Written exercise ▸ Restate, exactly and only, the lines from the first through the line containing "scene.camera = cam".

Data shown ▸
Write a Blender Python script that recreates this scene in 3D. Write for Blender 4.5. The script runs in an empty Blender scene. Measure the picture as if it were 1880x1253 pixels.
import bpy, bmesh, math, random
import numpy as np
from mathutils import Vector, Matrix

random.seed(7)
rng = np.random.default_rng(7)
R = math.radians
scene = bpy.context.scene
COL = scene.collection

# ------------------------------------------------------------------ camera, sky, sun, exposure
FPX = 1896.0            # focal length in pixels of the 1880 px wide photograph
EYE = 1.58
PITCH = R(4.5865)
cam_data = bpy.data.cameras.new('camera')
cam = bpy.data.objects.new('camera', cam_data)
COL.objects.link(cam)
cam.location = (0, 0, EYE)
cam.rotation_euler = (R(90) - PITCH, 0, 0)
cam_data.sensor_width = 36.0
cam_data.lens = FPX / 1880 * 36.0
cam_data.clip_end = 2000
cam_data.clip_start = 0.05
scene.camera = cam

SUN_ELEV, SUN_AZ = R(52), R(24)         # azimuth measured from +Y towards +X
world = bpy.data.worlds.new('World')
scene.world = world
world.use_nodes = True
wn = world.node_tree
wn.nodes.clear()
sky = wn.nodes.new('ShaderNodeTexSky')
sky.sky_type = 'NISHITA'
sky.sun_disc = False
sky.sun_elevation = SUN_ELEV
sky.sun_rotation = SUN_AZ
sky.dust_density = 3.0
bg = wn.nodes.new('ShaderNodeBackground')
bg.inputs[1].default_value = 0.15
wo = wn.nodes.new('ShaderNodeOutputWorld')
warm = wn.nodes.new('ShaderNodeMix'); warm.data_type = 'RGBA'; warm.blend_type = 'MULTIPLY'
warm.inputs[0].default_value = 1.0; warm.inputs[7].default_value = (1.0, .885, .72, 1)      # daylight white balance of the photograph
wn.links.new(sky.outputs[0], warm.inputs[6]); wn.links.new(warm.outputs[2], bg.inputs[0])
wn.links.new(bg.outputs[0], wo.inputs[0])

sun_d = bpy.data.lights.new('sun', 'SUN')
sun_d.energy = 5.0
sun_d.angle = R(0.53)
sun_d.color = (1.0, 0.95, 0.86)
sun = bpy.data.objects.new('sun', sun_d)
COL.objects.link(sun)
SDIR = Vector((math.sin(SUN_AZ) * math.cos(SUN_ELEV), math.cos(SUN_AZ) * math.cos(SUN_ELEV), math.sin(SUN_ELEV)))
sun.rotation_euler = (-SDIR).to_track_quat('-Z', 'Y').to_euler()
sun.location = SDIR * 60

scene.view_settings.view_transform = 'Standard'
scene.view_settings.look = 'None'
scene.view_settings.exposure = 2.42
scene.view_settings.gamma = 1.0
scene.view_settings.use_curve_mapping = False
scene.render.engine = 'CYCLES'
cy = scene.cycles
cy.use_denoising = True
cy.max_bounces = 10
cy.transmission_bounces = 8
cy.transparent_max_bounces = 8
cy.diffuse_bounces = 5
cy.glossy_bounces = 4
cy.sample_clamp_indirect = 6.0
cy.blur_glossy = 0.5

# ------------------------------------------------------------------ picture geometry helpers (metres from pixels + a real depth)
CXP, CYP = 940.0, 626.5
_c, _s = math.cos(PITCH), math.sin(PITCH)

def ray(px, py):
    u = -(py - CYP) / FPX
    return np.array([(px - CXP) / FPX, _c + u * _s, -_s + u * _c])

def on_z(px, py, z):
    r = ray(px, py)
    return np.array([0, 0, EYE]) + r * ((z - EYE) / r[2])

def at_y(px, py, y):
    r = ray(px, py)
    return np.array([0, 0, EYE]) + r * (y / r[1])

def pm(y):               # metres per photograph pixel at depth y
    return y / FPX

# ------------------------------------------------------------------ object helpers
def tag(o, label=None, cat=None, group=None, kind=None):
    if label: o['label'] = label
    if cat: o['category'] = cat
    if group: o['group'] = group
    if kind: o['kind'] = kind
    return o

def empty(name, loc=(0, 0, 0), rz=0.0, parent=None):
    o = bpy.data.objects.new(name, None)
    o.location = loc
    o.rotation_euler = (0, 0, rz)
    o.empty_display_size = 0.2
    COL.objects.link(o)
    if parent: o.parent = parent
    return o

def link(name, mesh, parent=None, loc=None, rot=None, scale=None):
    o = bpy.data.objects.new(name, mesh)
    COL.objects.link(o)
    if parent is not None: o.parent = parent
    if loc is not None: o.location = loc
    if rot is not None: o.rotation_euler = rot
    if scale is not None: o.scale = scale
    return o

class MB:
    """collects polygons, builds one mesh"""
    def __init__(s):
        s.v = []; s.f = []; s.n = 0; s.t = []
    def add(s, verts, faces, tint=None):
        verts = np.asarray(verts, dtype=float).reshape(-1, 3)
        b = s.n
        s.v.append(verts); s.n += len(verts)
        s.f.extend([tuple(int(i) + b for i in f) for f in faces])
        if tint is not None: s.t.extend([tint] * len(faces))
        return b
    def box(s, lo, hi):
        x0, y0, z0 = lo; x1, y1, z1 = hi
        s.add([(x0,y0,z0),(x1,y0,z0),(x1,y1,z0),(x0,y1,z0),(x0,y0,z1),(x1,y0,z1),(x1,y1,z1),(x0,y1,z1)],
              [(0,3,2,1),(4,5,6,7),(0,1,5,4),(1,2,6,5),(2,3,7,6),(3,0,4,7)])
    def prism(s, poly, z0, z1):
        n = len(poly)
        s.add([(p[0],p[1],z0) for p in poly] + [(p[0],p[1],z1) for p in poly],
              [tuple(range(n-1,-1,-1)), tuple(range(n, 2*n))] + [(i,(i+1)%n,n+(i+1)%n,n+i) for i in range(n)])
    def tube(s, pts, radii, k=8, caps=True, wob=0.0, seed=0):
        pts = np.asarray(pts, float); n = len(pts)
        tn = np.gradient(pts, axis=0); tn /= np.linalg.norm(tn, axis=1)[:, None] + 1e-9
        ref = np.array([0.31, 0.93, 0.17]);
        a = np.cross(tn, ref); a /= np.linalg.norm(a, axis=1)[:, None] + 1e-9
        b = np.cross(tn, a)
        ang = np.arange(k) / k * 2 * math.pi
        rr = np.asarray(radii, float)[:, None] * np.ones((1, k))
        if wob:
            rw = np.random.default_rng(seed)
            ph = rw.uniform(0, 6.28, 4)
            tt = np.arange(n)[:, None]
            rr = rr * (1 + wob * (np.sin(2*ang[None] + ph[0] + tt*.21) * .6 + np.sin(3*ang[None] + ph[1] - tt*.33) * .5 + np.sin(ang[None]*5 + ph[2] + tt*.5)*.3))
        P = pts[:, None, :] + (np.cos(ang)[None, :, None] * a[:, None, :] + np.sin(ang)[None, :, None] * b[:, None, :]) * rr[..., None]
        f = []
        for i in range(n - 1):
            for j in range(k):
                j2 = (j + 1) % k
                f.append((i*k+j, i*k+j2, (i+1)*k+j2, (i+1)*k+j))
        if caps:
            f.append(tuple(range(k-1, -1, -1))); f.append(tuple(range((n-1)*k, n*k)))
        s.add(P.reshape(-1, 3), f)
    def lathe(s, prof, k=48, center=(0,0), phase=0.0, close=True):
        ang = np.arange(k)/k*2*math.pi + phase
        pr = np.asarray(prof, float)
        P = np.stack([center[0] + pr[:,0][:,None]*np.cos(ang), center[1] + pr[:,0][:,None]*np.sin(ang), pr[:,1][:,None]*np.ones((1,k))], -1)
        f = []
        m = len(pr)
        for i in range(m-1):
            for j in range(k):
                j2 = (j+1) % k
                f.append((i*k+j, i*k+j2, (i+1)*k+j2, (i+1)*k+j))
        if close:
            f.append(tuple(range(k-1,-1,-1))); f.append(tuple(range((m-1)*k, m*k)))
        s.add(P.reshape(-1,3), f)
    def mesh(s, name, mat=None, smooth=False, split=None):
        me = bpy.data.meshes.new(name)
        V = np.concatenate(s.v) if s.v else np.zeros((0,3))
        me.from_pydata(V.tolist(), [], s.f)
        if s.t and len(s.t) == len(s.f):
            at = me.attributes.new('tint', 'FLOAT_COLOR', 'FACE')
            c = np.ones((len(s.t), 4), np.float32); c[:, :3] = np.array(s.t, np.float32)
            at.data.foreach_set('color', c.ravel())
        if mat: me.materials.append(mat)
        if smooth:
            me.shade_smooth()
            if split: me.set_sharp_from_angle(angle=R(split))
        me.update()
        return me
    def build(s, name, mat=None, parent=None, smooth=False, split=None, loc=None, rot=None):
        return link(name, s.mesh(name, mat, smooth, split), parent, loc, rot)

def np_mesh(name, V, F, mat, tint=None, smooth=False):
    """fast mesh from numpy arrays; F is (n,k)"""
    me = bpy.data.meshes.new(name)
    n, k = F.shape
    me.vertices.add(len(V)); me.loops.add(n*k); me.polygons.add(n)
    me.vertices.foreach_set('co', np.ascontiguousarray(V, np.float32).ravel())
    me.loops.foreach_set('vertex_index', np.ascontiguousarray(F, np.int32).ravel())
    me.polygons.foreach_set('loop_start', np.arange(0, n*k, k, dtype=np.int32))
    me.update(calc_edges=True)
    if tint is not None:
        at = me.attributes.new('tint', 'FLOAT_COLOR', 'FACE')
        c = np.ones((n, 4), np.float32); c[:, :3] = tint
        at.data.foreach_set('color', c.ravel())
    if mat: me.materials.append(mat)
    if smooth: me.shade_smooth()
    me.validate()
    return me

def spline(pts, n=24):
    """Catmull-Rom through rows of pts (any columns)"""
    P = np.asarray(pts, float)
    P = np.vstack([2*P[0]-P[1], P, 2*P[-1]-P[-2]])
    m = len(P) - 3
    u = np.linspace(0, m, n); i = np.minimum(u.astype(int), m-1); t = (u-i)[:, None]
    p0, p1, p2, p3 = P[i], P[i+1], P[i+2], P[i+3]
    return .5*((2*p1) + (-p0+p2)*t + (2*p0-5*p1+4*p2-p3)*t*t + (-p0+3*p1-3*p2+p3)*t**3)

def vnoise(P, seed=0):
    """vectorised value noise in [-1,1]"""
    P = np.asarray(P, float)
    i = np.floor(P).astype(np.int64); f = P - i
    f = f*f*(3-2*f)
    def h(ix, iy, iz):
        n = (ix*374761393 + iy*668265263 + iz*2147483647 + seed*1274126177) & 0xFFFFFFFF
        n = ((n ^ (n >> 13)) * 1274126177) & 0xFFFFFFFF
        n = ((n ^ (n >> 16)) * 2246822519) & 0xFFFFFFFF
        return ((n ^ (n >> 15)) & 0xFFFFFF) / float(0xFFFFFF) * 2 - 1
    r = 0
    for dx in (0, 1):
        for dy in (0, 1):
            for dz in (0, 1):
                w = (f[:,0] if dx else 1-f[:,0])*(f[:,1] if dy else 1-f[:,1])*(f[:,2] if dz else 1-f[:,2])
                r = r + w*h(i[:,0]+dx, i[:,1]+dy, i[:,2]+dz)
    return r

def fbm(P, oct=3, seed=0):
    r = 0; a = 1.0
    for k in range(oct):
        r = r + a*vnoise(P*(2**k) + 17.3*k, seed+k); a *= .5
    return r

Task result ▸
Write a Blender Python script that recreates this scene in 3D. Write for Blender 4.5. The script runs in an empty Blender scene. Measure the picture as if it were 1880x1253 pixels.
import bpy, bmesh, math, random
import numpy as np
from mathutils import Vector, Matrix

random.seed(7)
rng = np.random.default_rng(7)
R = math.radians
scene = bpy.context.scene
COL = scene.collection

# ------------------------------------------------------------------ camera, sky, sun, exposure
FPX = 1896.0            # focal length in pixels of the 1880 px wide photograph
EYE = 1.58
PITCH = R(4.5865)
cam_data = bpy.data.cameras.new('camera')
cam = bpy.data.objects.new('camera', cam_data)
COL.objects.link(cam)
cam.location = (0, 0, EYE)
cam.rotation_euler = (R(90) - PITCH, 0, 0)
cam_data.sensor_width = 36.0
cam_data.lens = FPX / 1880 * 36.0
cam_data.clip_end = 2000
cam_data.clip_start = 0.05
scene.camera = cam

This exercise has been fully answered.